A UN commission investigating the assassination has implicated senior Lebanese and Syrian security officials.

At the United Nations in New York, US Ambassador John Bolton said his country was prepared to move quickly in the Security Council to approve the tribunal "once we receive formal word form the government of Lebanon."

The approval of the draft follows deadlocked talks over Hizbollah's demands for greater say in government and political tension which threatens to spill into street confrontations.

Environment Minister Yacoub Sarraf, a Christian loyal to Syrian-backed President Emile Lahoud, resigned shortly before cabinet met. Five Shi'ite ministers from Hizbollah and its ally, the Amal movement, quit on the weekend over the collapse of talks on their demands for effective veto power in the government.

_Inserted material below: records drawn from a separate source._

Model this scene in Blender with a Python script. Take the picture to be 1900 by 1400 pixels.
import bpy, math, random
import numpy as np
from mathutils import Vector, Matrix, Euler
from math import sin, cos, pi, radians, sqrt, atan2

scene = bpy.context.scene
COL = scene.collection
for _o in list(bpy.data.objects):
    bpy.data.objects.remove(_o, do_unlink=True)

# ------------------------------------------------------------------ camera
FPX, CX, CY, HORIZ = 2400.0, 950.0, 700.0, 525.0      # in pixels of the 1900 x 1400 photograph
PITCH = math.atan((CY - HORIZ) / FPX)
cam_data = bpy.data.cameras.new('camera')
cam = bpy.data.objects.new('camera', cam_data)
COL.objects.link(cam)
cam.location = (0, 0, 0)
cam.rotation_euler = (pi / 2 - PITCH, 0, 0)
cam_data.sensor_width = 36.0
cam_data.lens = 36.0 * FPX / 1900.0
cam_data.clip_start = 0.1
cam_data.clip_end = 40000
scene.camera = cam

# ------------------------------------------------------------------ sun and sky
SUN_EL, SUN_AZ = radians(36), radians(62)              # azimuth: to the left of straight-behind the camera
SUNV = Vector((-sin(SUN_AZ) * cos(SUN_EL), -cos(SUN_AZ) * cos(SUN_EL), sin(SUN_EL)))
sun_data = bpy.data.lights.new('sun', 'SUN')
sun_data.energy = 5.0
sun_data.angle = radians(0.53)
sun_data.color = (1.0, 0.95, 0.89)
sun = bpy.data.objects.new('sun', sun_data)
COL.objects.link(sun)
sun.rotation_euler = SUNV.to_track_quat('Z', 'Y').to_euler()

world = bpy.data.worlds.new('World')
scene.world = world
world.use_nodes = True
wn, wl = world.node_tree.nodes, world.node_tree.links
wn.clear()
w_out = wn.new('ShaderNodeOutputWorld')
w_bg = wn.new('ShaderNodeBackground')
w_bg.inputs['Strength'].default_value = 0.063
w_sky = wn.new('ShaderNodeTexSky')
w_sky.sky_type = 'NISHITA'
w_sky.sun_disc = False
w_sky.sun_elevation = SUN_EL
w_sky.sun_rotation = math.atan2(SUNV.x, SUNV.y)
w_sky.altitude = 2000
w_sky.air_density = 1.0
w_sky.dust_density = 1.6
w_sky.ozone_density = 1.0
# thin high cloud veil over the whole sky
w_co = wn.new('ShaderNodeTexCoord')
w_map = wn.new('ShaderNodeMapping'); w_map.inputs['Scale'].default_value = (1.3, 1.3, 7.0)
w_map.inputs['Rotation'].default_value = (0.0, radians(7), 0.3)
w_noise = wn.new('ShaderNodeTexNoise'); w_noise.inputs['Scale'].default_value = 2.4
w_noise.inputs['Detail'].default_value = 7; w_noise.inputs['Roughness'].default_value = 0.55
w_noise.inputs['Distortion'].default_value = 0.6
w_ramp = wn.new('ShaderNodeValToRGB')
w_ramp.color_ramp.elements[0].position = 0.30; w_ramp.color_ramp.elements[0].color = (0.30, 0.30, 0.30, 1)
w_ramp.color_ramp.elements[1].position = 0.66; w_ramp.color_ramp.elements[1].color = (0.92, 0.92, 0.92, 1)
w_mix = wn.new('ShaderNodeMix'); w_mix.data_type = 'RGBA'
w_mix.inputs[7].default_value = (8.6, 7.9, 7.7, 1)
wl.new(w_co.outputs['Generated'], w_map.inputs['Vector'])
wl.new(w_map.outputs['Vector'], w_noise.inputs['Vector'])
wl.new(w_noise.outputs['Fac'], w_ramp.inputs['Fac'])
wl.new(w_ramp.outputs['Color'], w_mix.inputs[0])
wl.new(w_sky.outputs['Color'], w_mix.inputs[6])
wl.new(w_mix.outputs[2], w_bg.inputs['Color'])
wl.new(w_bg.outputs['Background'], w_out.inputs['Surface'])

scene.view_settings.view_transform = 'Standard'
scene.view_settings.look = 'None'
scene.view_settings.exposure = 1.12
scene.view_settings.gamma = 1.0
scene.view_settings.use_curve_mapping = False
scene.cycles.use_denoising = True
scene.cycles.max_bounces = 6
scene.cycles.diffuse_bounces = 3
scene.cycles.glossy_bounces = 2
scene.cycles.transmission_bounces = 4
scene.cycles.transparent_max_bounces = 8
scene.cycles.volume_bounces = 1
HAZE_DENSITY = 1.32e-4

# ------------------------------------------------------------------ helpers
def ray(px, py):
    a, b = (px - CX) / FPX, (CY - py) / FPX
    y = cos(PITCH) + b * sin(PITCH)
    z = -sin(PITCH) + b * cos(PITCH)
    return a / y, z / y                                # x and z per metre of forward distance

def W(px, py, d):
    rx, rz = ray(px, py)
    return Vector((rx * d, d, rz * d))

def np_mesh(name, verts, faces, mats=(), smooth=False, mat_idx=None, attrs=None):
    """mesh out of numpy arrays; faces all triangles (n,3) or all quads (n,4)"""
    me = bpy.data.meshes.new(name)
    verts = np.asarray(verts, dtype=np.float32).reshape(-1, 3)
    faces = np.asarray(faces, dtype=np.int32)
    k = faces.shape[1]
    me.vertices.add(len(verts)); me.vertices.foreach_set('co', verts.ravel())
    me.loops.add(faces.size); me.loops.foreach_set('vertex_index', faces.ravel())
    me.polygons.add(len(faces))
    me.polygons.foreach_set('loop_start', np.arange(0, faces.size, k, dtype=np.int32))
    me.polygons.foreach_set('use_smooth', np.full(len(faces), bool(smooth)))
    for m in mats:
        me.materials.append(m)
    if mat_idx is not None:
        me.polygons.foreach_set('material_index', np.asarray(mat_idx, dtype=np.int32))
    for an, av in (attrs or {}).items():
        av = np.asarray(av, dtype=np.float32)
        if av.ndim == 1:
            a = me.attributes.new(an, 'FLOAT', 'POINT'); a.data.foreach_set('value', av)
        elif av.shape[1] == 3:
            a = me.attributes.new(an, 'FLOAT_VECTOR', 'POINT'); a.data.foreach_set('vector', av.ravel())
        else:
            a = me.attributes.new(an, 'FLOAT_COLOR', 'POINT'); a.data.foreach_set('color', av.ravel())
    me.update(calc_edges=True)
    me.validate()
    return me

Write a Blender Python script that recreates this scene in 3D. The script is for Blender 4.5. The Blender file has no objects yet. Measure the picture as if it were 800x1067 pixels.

Nine of the cabinet's 24 members must resign for it to fall. A Sunni Muslim minister quit in February, though his resignation was not accepted, leaving 17 ministers in the cabinet.

Christian opposition leader Michel Aoun, a Hizbollah ally, vowed to press ahead with demands for a national unity government, saying Siniora's cabinet had lost its legitimacy because the Shi'ites, Lebanon's largest community, had quit.

Politicians and analysts said the crisis was likely to spill into street confrontations.

"It's hard to see how this situation will be resolved without there being some violence," Andrew Exum, research fellow at The Washington Institute for Near East Policy, told Reuters.

The crisis dragged the country's stock market lower with the BLOM stock index ending the day 2.23 per cent lower.

The anti-Syrian majority coalition has accused Hizbollah of implementing a Syrian-Iranian plan to overthrow the government and to foil efforts to set up the court to try Hariri's killers.

The Shi'ite group has denied this.

Siniora has rejected all the resignations but a senior source close to the ministers said they stood by their decision.

The United States has already accused Iran, Syria and Hizbollah of plotting to topple the government, which Washington holds up as an example of emerging democracy in the Middle East.

Hizbollah said yesterday it would stage peaceful street protests as part of a campaign to press its demands for better representation in government for its allies, especially Aoun.

Anti-Syrian leaders have pledged counter-demonstrations should Hizbollah take to the streets.

The killing of Hariri, a leading Sunni, led to mass protests against Syria. Under international pressure, Syria ended its 29-year military presence in Lebanon in April last year and anti-Syrian politicians swept to victory in ensuing elections.